May fires back at her detractors characteristically of all politicians who are looking to curb immigration with large numbers, or should I say more importantly large numbers that have been estimated. 600,000 foreign students a year by the 2020s, apparently. Immigration and all the politics behind it, is about the numbers, those eye-catching figures, often devoid of key explanation and context. Now students with all their potential are relegated to a statistic used in the base slogging match that is election campaigning.
I can’t speak for the whole of the immigration debate, the untameable, ugly, ballooning giant that it has become, but I can speak for students and as I said they have potential. Back in March 2014 research released by the think tank the Centre of Entrepeneurs 14% of business set up in the UK were by migrants.

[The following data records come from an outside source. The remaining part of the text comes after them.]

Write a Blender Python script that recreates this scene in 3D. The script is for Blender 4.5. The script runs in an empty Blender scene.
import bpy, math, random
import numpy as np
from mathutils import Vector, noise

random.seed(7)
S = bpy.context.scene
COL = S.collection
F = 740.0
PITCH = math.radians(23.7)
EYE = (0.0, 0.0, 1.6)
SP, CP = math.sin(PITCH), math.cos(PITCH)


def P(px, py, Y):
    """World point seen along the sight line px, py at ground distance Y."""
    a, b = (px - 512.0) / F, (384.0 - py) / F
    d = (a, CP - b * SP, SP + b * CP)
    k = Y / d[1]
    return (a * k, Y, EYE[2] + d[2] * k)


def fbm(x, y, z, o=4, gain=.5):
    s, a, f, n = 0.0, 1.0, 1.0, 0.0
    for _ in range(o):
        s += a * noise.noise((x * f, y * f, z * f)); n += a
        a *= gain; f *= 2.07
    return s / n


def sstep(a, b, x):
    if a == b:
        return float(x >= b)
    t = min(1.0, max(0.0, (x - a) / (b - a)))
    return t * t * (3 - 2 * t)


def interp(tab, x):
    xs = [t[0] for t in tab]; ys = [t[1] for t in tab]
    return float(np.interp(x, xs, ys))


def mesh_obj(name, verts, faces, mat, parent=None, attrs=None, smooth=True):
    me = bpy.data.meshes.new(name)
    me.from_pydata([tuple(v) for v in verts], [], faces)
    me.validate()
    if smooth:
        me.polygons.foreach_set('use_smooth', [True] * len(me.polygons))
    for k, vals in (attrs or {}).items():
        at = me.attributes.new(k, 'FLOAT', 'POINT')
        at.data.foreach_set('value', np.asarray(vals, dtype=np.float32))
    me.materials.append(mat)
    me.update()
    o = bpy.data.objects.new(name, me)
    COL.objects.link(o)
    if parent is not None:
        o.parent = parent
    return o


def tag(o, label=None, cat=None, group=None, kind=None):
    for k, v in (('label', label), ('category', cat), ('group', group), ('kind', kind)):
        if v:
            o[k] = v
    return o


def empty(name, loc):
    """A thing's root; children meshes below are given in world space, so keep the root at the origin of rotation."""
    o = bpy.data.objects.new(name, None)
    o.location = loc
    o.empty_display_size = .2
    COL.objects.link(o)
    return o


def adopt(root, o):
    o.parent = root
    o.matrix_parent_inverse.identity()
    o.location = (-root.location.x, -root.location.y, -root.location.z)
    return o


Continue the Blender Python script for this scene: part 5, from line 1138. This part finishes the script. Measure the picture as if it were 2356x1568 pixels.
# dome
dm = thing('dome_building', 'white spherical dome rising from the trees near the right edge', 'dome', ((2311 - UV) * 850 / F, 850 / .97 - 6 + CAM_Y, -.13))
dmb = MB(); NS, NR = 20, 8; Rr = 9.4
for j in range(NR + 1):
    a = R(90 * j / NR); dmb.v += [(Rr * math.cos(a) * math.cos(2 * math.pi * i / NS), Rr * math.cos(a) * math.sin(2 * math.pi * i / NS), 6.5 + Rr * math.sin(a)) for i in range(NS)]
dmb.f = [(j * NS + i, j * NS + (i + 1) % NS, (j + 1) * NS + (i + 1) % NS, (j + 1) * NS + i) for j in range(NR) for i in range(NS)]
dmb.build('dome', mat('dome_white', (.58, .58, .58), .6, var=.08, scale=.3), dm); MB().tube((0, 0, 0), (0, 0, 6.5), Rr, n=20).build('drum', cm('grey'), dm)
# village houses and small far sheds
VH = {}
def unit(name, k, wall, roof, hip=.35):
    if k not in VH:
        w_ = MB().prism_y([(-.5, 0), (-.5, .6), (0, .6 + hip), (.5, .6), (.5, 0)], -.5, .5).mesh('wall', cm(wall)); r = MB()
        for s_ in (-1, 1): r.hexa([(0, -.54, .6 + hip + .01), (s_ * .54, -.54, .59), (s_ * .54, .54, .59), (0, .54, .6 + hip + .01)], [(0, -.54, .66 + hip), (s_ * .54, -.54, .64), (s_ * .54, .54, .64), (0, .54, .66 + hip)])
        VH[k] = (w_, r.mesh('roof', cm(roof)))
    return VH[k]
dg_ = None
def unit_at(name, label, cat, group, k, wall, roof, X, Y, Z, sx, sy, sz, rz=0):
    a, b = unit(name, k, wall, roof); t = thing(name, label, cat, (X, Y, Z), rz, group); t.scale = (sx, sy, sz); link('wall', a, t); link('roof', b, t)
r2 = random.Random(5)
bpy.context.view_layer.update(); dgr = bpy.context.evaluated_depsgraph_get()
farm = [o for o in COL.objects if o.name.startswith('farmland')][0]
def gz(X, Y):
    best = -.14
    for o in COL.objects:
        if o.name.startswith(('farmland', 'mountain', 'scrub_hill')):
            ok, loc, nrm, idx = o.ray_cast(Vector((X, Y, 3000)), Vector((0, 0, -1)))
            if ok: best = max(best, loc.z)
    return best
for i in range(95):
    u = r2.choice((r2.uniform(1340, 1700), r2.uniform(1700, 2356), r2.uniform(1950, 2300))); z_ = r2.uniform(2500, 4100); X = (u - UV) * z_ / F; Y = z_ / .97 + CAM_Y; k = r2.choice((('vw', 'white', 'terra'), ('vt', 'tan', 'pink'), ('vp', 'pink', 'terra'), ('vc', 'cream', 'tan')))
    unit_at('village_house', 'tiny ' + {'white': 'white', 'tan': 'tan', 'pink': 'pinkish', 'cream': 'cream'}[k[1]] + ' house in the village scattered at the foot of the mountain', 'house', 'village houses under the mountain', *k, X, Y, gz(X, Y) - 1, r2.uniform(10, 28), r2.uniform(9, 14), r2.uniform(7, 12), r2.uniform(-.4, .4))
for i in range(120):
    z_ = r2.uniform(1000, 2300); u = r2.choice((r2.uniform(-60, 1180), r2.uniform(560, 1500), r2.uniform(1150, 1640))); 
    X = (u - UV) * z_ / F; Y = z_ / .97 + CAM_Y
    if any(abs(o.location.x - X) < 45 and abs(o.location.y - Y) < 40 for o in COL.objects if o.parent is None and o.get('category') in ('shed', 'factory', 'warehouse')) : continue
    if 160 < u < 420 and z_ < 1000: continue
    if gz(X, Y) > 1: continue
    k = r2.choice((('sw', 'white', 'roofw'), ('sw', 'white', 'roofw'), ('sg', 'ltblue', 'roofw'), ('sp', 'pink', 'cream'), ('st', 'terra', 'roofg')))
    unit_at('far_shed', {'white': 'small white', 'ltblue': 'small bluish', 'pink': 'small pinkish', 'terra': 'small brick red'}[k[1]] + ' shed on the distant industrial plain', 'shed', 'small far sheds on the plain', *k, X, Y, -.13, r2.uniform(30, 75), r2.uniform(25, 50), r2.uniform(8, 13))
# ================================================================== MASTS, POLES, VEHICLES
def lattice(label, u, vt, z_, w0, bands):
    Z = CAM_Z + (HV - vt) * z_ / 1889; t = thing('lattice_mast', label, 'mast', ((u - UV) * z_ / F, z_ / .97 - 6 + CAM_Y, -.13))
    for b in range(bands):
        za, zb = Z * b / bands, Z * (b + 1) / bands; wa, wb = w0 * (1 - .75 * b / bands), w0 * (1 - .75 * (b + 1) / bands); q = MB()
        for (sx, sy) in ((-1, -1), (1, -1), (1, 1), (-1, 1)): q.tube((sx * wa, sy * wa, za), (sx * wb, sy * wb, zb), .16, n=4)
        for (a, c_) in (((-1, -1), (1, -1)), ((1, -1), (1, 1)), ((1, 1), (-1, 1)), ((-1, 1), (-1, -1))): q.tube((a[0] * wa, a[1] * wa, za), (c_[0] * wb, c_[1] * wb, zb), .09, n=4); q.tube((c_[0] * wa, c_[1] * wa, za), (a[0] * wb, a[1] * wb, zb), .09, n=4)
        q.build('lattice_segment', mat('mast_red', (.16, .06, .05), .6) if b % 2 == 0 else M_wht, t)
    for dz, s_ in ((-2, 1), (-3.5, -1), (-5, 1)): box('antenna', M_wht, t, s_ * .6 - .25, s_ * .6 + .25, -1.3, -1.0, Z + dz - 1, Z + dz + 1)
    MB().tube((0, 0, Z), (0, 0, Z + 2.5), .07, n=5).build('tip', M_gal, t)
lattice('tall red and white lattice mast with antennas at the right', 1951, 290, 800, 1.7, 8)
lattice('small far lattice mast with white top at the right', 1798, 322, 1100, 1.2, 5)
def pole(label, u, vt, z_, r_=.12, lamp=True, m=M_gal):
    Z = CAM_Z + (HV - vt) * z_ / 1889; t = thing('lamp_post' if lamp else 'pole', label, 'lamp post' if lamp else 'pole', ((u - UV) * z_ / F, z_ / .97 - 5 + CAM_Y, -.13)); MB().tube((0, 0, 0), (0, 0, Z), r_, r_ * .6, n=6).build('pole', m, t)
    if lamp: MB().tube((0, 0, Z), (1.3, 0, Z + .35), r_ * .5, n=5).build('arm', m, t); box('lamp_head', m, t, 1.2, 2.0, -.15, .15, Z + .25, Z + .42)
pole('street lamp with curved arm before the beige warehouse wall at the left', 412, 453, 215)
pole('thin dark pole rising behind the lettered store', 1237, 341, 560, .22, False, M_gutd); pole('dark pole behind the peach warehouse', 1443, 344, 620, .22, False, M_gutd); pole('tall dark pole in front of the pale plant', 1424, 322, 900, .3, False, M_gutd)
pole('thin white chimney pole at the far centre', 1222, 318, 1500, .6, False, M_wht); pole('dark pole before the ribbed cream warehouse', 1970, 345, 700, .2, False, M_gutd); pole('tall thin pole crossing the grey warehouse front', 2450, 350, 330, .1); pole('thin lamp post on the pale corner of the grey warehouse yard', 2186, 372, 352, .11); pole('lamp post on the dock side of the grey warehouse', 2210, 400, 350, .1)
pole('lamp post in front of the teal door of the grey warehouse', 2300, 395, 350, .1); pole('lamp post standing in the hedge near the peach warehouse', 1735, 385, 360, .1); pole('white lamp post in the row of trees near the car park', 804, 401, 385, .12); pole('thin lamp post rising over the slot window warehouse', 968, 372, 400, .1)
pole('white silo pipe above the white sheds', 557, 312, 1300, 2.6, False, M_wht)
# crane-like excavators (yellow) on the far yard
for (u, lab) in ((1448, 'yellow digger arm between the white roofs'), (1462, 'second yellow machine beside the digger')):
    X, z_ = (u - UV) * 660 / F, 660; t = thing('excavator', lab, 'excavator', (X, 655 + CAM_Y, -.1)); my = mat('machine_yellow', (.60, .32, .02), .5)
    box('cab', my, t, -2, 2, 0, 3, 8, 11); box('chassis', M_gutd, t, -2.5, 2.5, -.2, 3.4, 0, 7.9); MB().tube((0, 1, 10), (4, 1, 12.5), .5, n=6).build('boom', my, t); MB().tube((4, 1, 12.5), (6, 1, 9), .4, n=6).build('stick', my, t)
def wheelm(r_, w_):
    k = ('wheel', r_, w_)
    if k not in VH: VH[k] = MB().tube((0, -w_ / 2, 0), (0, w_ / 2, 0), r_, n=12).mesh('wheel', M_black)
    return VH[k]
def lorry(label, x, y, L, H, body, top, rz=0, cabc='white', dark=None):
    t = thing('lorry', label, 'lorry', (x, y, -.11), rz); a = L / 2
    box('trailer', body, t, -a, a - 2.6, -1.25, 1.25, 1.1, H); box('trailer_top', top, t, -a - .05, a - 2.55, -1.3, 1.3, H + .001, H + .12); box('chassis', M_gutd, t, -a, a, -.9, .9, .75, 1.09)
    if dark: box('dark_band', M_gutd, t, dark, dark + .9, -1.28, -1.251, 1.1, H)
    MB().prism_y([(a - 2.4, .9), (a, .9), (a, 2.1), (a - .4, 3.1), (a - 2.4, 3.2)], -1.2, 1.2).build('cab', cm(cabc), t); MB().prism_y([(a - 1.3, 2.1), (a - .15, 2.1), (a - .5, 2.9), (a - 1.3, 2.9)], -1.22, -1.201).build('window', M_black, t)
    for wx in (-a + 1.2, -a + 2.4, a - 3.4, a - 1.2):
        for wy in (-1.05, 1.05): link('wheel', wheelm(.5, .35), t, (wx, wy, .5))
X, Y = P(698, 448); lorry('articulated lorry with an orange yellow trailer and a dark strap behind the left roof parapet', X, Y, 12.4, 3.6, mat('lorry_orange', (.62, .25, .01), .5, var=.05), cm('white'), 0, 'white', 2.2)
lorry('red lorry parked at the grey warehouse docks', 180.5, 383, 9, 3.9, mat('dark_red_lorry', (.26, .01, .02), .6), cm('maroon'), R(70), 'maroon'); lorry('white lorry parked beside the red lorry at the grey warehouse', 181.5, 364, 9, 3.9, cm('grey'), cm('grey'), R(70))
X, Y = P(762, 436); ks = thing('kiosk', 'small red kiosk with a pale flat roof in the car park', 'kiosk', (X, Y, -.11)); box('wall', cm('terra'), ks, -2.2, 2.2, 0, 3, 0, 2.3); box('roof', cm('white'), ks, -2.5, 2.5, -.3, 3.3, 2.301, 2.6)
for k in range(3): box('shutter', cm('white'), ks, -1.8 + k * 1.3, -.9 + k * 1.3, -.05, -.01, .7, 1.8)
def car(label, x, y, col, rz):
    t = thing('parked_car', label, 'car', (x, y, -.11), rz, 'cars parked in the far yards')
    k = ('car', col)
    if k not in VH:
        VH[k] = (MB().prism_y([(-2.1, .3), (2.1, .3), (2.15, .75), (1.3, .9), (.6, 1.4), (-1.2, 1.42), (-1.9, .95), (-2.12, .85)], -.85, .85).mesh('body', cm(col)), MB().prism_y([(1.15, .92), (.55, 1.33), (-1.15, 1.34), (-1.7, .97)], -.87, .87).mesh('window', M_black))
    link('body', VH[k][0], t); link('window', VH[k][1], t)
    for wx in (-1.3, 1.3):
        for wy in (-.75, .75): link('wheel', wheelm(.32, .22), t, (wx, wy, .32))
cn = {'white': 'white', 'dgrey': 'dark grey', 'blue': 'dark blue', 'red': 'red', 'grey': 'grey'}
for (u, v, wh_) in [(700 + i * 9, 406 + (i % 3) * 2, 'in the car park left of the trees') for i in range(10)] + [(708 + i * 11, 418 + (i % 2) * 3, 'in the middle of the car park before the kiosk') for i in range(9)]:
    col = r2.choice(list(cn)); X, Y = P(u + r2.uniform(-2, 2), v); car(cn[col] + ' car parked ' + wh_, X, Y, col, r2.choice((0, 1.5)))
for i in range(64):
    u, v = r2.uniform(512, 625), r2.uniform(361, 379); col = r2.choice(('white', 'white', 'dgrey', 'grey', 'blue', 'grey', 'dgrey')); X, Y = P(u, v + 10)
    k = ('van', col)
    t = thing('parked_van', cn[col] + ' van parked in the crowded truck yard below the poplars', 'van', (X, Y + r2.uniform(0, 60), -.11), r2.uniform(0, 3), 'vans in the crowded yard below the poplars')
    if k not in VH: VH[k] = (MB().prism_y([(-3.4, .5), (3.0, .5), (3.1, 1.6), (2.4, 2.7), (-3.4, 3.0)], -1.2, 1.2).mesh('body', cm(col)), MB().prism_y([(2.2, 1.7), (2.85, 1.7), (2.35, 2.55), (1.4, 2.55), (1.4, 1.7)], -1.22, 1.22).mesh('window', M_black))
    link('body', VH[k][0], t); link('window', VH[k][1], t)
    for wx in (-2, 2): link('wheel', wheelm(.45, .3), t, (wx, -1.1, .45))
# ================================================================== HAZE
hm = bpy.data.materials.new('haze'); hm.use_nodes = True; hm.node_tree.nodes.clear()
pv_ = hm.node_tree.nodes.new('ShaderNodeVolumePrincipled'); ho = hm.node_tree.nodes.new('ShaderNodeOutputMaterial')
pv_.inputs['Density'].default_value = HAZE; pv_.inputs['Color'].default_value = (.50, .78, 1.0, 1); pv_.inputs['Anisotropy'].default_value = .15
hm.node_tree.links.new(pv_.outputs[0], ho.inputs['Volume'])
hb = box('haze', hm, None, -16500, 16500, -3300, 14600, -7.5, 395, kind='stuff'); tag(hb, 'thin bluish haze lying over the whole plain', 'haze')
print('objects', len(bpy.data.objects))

What I said before about figures aside, ambitious students with their newfound knowledge and ideas, thanks to our universities, were no doubt part of this 14% and could increase their contribution if the government gave them a chance. If graduates feel they are unwelcome in this country by politicians and their instinctively short-sighted ways, they may take their potential elsewhere. As they did back in 2012 when there was a 21% drop in overseas students amidst a scandal over the stripping of London Metropolitan University’s right to admit non-EU students.
I, like many other British-born students, may want to study abroad and perhaps work abroad if given the opportunity. I don’t want Theresa May making it harder for people to do the same in Britain. The fact that they pay a lot more for their tuition fees than British nationals do, suggests that this country will take your money but then they will kick you out after you’re done paying.
Getting yourself on the starting point of your career in this country takes much more than the time the conservatives are promising to limit foreign students to after they graduate. What the government needs is a little faith in foreign-born graduates, the carrot not the stick to retain the highly skilled immigrants that countries like ours depend and thrive upon.
Bottom Line
The government should do more to support foreign graduates in these competitive times.